First-time buyers looking for a median-priced starter home ($169,129) will have to spend 3.1 percent more although they already spend 39.1 percent of their income on home costs. Buyers looking for a median-priced trade-up home ($293,799) are currently spending 26 percent of their income toward home costs and are expected to shell out an additional 1.7 percent.

Again, buyers looking for a median-priced premium home ($626,535) come out on the “winning” side of the inventory war. Buyers in this bracket spend 14.3 percent of their income on home costs and are expected to spend 0.9 percent more this year.

Low inventory and high demand also have another impact beyond booming home prices — they’re making the housing market move in warp speed.

In 2012, 57 percent of homes were still on the market after two months. Today, a little under half (47 percent) are on the market after the 60-day mark. Of course, this changes from market to market, and some are experiencing faster or slower movement than the national average.

For example, in San Jose and Oakland, California, only 20 percent of homes are on the market after two months.

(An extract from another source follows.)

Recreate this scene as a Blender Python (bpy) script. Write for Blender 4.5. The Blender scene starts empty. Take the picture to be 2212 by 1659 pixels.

Meanwhile, buyers in Colorado Springs, Denver, and Columbus have a bit more time to weigh their options as 31 to 33 percent of homes in those areas are still on the market after 60 days.

McLaughlin says buyers can’t do much when it comes to battling low inventory and affordability issues, but with a little open-mindedness and a smart agent by their side, they can find the “almost perfect” home they’re vying for by having their finances in order before contacting an agent, staying flexible on closing dates and keeping those “ugly duckling” homes on the list of possibilities.

“Instead of trying to strike quickly as soon as a home comes onto the market, buyers might want to consider looking for homes that have sat on the market for a while and figuring out why,” said McLaughlin.

“Though the reasons are more likely to be a deal-killer than not (needs a new foundation, roof, electrical, etc.), all it takes is just one that isn’t to find success.”